● DATASET EXCERPTS:
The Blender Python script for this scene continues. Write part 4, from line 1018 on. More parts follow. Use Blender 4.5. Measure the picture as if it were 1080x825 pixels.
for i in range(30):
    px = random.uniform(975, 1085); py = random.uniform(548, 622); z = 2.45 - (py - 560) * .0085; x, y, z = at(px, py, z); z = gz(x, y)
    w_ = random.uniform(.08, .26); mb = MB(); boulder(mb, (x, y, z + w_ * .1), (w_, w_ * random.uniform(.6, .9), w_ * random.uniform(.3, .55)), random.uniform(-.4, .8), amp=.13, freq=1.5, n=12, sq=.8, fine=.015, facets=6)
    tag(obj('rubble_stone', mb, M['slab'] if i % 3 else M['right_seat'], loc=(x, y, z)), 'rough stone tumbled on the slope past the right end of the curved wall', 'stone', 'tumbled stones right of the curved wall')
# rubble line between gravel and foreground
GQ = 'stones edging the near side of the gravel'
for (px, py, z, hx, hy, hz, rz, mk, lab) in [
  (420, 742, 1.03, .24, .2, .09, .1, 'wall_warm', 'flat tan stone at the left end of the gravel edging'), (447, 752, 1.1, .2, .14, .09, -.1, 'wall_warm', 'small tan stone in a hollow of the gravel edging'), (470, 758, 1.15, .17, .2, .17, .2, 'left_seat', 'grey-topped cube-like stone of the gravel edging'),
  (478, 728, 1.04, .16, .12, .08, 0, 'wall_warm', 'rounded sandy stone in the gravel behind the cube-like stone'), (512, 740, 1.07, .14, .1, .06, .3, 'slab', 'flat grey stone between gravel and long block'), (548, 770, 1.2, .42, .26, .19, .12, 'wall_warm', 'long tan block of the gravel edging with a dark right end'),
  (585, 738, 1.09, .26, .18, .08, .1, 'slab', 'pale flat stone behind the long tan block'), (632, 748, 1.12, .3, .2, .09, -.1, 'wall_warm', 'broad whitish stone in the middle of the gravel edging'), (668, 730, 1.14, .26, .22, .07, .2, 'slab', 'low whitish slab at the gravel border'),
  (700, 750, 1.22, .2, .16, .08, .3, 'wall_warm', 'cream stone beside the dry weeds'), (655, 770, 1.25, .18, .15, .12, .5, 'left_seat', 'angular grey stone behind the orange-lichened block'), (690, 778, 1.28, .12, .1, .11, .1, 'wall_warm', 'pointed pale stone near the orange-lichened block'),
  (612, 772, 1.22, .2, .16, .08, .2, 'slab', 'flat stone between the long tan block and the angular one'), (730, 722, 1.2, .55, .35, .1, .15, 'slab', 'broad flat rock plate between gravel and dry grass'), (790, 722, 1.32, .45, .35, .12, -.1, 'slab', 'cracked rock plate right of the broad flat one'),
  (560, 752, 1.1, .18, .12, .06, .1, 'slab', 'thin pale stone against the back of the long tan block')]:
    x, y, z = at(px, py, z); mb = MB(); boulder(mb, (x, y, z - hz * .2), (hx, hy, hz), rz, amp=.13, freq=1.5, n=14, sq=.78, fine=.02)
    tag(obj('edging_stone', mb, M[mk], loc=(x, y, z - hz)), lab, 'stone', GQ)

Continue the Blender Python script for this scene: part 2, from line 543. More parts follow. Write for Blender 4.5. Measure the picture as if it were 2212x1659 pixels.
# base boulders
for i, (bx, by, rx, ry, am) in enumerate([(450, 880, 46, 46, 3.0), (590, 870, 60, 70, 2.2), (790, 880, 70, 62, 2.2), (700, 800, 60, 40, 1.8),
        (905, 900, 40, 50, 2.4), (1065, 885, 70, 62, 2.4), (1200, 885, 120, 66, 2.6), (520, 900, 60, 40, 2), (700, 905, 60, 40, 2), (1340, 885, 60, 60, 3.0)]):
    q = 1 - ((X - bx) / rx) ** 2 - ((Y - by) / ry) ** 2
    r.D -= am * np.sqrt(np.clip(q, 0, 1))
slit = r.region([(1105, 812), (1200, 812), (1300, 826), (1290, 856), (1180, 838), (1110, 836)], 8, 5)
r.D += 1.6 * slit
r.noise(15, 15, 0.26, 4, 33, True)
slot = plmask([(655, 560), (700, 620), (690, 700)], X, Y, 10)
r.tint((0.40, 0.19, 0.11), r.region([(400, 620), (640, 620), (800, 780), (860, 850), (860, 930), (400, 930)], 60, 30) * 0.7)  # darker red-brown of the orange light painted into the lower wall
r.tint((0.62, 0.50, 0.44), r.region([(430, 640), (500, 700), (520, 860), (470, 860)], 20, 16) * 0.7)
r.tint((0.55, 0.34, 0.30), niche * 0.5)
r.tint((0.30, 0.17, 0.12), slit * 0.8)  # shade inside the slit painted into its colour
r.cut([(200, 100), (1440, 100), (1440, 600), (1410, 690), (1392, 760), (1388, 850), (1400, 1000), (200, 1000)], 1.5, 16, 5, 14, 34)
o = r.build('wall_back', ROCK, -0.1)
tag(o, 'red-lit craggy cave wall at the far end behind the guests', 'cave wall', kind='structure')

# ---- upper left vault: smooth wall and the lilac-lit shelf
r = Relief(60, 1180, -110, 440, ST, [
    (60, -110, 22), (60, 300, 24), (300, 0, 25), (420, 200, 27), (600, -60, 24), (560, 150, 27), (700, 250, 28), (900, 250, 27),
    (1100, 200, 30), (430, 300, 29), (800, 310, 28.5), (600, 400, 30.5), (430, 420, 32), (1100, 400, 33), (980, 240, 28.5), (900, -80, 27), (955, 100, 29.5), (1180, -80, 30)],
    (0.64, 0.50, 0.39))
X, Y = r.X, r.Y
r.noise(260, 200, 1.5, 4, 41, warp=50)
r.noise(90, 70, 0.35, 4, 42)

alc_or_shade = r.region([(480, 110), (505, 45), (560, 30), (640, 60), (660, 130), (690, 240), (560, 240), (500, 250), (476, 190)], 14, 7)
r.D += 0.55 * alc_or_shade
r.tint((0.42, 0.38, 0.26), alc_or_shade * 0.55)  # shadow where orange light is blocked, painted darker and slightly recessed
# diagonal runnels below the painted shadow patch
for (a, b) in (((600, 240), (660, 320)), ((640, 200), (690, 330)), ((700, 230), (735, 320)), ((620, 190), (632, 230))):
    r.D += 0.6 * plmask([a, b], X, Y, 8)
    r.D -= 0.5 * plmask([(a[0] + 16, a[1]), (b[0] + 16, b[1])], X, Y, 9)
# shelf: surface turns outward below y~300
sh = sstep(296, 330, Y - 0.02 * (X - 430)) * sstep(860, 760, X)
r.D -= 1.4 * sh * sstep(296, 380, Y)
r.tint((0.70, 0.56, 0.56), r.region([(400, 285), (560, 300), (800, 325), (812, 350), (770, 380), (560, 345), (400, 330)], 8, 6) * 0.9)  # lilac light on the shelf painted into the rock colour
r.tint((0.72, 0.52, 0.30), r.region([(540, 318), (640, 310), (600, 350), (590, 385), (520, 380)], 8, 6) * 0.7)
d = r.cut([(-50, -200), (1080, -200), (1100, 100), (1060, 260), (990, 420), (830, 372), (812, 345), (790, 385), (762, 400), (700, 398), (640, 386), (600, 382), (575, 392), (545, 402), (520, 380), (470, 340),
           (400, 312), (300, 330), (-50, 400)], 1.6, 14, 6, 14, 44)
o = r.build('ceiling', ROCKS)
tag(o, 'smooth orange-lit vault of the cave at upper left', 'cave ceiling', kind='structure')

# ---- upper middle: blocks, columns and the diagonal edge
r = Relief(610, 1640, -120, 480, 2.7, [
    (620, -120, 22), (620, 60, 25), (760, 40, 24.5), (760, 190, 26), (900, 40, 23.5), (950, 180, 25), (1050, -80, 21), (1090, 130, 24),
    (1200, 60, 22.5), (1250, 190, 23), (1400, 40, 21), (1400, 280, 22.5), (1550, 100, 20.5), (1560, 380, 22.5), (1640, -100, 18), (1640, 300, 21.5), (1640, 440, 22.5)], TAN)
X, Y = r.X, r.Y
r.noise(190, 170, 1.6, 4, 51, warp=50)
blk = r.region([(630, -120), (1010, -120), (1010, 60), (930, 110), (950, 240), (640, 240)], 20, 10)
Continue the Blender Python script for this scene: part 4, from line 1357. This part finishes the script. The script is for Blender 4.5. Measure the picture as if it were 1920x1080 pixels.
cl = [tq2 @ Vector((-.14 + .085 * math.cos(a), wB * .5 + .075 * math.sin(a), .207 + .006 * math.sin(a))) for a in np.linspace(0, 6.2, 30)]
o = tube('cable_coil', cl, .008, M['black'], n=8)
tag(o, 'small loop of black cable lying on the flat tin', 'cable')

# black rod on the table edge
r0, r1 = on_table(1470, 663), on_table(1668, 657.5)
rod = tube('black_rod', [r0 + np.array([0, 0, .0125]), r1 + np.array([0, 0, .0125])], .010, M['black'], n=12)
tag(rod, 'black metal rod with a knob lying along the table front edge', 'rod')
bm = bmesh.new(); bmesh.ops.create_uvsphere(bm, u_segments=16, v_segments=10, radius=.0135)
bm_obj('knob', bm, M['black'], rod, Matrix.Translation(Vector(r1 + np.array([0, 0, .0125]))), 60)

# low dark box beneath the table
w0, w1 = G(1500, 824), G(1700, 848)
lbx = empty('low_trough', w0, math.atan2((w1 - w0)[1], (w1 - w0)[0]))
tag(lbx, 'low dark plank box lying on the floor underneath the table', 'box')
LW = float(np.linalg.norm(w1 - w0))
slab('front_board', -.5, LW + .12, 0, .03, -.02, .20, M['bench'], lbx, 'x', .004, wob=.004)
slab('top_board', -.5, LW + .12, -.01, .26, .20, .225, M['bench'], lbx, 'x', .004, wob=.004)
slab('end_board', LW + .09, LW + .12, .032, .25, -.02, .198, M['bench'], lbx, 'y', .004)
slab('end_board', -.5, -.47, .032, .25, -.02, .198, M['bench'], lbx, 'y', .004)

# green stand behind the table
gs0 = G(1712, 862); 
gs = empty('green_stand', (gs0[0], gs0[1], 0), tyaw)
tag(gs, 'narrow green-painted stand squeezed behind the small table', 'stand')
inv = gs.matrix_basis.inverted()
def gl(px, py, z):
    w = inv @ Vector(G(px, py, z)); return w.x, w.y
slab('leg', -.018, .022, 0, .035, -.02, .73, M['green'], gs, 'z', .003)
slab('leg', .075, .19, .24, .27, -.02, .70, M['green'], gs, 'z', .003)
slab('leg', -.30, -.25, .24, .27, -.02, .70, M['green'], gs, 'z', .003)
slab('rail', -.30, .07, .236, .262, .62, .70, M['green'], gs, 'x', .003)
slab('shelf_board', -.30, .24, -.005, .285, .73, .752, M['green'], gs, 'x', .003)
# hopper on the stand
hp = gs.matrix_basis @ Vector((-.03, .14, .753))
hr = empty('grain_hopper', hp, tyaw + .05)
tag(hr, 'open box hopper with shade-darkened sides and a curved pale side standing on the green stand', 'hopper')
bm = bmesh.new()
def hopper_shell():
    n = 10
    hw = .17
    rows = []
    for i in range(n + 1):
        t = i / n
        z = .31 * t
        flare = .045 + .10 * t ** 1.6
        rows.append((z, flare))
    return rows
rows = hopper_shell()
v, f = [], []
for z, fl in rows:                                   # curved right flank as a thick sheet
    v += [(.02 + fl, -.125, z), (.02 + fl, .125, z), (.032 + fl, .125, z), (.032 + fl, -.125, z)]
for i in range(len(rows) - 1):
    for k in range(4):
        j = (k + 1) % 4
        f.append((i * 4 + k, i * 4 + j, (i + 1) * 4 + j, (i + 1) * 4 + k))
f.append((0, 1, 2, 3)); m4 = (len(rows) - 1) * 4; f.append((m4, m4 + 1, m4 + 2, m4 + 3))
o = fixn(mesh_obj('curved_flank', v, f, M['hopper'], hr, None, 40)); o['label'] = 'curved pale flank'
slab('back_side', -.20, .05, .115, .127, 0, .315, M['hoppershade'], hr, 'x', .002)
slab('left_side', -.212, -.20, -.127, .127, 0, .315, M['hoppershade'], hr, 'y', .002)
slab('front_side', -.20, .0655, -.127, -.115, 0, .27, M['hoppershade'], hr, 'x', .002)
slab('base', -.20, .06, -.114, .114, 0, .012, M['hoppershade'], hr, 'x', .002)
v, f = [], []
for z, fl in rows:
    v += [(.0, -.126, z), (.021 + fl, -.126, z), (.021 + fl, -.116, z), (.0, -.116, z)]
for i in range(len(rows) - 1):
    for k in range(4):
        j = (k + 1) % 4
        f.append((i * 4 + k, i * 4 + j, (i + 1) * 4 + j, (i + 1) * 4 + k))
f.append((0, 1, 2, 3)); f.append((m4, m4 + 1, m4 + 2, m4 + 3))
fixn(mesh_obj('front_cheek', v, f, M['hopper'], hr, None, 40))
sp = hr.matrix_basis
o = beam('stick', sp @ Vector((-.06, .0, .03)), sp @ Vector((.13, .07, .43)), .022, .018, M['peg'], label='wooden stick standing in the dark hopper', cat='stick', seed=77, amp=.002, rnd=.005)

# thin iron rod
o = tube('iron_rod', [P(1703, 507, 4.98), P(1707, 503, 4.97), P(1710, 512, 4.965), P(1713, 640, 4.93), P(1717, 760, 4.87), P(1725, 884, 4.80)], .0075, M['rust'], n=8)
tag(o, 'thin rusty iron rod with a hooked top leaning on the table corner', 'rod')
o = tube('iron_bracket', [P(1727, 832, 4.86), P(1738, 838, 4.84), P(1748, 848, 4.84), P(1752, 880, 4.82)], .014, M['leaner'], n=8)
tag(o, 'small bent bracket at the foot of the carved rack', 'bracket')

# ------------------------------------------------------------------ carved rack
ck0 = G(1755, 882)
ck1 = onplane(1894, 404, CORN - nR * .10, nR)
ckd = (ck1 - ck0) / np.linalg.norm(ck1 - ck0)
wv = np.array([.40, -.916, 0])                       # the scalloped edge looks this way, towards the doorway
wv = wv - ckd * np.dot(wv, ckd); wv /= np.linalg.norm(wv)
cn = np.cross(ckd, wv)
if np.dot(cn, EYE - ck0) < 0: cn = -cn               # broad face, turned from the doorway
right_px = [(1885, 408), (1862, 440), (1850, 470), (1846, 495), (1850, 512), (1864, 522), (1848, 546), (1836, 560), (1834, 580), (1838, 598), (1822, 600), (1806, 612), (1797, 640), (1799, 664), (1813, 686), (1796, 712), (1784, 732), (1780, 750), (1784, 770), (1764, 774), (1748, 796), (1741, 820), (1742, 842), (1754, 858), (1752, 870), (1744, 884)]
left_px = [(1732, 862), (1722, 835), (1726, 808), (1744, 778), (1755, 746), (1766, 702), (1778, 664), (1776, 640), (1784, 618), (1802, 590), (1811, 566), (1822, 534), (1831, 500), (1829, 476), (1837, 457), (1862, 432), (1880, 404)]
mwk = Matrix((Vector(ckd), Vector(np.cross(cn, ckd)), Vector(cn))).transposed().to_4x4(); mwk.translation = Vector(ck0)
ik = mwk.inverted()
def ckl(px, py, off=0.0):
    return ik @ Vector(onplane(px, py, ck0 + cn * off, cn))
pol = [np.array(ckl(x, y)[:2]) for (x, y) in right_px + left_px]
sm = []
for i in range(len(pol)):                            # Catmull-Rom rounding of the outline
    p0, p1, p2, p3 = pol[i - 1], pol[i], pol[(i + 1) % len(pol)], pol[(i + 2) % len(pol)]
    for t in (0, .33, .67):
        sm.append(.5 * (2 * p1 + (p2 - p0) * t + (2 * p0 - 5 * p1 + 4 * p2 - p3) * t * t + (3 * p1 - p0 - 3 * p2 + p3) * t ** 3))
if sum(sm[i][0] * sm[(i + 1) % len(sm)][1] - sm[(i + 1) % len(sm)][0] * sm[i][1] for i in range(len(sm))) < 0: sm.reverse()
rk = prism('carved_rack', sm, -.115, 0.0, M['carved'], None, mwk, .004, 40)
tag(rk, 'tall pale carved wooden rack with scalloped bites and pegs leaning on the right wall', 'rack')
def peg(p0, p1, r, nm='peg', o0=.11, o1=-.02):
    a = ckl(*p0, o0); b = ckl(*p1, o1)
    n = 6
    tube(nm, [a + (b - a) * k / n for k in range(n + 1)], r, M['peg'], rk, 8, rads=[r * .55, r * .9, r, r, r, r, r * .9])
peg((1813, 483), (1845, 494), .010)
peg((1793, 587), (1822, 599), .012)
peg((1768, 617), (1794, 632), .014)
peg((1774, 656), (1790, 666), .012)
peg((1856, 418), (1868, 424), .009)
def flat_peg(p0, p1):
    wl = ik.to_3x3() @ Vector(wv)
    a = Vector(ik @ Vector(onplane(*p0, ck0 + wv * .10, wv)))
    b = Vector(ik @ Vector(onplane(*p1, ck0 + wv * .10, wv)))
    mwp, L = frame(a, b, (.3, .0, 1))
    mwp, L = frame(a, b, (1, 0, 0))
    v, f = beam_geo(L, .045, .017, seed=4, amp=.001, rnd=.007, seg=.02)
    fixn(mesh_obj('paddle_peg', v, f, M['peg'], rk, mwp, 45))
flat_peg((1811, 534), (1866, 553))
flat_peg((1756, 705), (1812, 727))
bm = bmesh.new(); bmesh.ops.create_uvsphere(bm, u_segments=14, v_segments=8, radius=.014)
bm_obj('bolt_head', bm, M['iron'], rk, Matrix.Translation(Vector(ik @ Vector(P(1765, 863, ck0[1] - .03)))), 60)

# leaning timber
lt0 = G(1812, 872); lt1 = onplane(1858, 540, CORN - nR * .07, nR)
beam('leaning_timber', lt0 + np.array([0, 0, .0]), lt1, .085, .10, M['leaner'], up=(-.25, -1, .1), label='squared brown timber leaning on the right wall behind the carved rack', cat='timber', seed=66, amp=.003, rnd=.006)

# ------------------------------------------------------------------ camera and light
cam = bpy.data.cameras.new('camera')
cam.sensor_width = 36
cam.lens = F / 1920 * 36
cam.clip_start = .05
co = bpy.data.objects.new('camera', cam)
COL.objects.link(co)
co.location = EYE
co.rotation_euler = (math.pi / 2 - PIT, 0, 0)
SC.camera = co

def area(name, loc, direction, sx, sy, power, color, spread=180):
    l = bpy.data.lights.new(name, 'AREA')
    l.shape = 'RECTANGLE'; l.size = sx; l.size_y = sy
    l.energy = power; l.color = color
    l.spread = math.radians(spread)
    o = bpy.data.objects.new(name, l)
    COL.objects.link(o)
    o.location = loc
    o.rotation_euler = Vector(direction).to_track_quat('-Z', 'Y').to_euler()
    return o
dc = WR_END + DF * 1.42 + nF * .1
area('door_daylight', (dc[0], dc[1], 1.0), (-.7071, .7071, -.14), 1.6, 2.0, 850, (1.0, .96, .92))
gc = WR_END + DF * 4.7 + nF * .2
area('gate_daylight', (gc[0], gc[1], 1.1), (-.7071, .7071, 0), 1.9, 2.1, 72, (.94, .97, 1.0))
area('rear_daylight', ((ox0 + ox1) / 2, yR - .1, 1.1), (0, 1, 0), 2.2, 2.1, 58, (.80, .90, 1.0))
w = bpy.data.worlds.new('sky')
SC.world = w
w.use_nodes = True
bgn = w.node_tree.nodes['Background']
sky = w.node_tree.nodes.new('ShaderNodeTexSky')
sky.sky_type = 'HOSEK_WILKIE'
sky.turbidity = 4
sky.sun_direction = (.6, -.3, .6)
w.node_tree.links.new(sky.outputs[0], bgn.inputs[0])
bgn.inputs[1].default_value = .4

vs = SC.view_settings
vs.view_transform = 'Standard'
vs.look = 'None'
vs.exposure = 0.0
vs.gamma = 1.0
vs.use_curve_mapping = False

● STATED EXERCISE:
Report how many lines above hold the string "picture", giving nothing but the number.

● SOLUTION BELOW:
3